Graph databases (GDBs) are crucial in academic and industry applications. The key challenges in developing GDBs are achieving high performance, scalability, programmability, and portability. To tackle these challenges, we harness established practices from the HPC landscape to build a system that outperforms all past GDBs presented in the literature by orders of magnitude, for both OLTP and OLAP workloads. For this, we first identify and crystallize performance-critical building blocks in the GDB design, and abstract them into a portable and programmable API specification, called the Graph Database Interface (GDI), inspired by the best practices of MPI. We then use GDI to design a GDB for distributed-memory RDMA architectures. Our implementation harnesses one-sided RDMA communication and collective operations, and it offers architecture-independent theoretical performance guarantees. The resulting design achieves extreme scales of more than a hundred thousand cores. Our work will facilitate the development of next-generation extreme-scale graph databases.
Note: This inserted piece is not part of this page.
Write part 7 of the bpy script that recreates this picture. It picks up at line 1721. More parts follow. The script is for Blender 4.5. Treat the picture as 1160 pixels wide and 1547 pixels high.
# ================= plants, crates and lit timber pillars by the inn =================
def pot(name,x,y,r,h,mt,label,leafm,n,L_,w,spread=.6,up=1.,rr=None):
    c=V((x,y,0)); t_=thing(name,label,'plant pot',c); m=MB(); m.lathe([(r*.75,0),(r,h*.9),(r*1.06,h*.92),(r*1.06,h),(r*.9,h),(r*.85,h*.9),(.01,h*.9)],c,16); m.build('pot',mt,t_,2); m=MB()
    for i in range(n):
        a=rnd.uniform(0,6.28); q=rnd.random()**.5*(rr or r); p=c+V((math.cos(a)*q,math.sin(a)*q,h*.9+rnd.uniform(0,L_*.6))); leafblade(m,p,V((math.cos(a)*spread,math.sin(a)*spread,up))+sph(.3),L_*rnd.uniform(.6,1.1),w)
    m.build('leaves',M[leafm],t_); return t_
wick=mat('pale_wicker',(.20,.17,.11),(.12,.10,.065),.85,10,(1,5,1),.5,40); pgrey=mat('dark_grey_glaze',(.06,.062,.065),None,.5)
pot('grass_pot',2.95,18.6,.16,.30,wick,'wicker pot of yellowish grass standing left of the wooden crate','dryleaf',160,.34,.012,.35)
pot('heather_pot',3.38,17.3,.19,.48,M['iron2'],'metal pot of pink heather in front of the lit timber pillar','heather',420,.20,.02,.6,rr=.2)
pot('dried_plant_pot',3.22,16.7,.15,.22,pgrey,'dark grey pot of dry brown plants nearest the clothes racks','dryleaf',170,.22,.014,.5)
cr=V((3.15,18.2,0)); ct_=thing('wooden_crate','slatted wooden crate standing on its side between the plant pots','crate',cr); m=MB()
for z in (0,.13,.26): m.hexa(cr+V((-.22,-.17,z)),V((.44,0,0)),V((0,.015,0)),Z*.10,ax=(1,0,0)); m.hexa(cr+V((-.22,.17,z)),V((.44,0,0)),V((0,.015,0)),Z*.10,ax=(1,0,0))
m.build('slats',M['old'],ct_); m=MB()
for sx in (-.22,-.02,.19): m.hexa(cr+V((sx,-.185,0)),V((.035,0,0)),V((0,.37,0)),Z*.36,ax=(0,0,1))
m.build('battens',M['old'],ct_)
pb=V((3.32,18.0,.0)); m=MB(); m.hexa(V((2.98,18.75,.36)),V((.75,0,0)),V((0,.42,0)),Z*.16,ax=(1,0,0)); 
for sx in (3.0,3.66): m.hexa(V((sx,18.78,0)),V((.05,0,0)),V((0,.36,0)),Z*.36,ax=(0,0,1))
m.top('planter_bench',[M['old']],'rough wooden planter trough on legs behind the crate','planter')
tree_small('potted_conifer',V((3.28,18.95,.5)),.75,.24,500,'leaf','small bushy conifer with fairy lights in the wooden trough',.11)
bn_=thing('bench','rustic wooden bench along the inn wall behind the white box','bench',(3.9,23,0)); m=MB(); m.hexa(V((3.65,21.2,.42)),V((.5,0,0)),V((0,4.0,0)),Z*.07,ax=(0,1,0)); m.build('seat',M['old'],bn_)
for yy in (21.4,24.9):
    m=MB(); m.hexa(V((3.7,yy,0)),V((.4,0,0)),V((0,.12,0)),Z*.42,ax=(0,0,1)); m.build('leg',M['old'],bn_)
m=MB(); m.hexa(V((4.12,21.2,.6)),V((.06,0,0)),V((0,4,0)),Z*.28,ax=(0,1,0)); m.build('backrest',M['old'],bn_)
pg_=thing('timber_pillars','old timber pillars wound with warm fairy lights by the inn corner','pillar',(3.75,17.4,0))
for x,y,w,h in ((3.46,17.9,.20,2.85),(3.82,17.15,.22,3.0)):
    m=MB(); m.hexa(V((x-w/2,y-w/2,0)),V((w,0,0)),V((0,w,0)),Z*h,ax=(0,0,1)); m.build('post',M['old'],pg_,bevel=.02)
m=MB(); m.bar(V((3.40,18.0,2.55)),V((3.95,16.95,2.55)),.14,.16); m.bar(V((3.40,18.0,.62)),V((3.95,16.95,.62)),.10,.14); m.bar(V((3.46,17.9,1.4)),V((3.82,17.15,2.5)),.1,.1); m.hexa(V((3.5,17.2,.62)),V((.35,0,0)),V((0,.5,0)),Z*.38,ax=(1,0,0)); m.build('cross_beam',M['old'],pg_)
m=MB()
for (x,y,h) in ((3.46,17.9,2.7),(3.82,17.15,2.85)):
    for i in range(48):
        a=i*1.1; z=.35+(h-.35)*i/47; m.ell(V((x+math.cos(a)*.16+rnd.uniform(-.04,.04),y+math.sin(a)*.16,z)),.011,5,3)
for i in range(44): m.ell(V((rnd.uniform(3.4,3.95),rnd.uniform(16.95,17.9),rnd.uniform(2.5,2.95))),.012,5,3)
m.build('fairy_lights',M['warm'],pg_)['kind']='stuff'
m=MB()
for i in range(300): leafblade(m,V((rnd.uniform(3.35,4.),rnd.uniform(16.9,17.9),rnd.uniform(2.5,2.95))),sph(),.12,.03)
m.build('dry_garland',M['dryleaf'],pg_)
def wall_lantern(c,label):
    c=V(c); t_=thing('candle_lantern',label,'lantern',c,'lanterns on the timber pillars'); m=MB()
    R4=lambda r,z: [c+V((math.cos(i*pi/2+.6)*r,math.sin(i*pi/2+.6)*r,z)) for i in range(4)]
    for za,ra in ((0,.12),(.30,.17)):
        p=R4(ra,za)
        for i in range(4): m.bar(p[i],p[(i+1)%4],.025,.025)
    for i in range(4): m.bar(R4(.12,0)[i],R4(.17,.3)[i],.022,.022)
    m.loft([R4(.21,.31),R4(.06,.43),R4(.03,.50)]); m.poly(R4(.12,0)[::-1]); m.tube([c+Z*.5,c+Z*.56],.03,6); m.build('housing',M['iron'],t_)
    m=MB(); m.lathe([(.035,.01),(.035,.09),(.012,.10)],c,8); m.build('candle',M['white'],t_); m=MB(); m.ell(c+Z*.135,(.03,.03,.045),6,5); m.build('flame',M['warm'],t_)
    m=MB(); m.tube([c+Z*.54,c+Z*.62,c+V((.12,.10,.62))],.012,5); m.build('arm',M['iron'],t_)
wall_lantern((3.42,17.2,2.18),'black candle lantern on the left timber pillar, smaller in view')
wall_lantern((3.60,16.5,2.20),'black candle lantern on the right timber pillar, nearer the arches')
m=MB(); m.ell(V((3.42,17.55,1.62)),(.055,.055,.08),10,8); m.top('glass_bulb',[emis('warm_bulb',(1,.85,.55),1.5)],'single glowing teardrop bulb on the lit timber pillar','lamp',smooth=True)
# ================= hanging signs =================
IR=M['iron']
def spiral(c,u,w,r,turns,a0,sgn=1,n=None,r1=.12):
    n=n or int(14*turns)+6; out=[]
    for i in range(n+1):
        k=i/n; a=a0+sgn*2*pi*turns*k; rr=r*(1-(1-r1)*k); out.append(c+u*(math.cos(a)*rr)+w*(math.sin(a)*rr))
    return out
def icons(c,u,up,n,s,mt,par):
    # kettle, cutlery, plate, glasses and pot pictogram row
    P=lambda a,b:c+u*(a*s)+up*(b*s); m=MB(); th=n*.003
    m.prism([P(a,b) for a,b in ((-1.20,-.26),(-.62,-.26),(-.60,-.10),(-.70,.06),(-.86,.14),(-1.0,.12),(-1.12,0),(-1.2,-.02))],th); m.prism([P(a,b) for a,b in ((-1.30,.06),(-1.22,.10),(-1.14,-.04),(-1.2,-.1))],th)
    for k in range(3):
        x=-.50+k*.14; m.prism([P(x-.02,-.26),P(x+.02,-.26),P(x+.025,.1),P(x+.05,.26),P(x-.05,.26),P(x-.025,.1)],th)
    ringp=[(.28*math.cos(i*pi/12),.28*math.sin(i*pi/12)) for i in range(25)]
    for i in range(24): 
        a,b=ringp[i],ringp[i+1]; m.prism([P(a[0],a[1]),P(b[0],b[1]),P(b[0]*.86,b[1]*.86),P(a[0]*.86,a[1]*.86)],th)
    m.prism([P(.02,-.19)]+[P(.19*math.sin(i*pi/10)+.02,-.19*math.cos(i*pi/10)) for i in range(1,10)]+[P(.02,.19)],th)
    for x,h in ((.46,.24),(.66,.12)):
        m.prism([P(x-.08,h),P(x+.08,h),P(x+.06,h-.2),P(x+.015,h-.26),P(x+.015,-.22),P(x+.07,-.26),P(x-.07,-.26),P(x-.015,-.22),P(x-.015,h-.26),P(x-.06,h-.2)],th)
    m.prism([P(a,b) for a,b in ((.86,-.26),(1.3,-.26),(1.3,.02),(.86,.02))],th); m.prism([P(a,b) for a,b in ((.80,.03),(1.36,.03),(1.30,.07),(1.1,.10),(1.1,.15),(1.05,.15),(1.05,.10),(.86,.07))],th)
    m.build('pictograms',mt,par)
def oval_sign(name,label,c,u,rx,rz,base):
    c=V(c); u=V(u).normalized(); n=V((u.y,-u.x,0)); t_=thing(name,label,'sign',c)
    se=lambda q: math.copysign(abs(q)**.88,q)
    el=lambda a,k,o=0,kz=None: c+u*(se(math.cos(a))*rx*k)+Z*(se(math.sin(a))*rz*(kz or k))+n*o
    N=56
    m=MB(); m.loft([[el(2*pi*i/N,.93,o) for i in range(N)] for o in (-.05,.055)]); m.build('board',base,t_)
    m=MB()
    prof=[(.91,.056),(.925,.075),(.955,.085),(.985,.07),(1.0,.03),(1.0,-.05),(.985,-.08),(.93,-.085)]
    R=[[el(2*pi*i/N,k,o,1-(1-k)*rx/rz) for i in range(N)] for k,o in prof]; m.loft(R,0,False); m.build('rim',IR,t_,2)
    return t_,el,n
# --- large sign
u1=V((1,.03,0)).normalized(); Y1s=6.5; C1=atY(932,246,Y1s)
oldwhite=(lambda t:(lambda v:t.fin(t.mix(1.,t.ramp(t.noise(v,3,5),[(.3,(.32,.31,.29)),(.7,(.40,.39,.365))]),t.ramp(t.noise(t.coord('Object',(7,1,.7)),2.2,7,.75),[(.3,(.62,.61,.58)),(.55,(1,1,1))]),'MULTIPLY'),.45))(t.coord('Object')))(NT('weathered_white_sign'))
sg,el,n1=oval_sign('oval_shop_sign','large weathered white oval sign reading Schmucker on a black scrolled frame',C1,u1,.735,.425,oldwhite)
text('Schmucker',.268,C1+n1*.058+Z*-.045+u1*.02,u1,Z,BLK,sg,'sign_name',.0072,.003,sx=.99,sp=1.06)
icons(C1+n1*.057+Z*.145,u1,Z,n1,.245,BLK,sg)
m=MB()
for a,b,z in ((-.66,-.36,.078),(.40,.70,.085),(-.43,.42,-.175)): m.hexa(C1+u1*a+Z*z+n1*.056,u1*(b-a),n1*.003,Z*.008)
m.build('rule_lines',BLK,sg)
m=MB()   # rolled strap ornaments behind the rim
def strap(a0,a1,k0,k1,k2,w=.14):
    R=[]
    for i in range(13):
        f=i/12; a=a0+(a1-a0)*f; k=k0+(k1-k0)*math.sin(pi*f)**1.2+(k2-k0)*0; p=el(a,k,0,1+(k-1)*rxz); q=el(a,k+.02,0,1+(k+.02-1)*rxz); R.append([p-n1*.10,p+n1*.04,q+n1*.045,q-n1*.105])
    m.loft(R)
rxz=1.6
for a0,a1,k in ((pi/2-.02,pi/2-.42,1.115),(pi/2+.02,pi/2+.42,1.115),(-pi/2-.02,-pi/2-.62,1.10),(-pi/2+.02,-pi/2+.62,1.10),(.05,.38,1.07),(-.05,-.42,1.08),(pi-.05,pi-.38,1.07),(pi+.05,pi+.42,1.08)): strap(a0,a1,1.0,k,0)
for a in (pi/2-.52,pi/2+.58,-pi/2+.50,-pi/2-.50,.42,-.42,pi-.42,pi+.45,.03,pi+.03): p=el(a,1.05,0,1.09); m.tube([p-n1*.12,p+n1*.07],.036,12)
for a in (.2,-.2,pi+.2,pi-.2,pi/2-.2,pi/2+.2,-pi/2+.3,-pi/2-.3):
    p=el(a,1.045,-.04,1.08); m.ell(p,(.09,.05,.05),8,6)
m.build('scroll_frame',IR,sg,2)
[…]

翻译：图数据库（GDB）在学术和工业应用中至关重要。开发GDB的关键挑战在于实现高性能、可扩展性、可编程性和可移植性。为应对这些挑战，我们借鉴高性能计算领域的成熟实践经验，构建了一个在OLTP和OLAP工作负载下性能均超越文献中所有既往GDB数个数量级的系统。为此，我们首先识别并提炼GDB设计中性能关键构建模块，将其抽象为可移植可编程的API规范——图数据库接口（GDI），该设计灵感源自MPI的最优实践。随后，我们利用GDI为分布式内存RDMA架构设计GDB。我们的实现充分利用单边RDMA通信与集合操作，并提供架构无关的理论性能保证。最终设计实现了超过十万核的极端规模扩展。本工作将推动下一代超大规模图数据库的发展。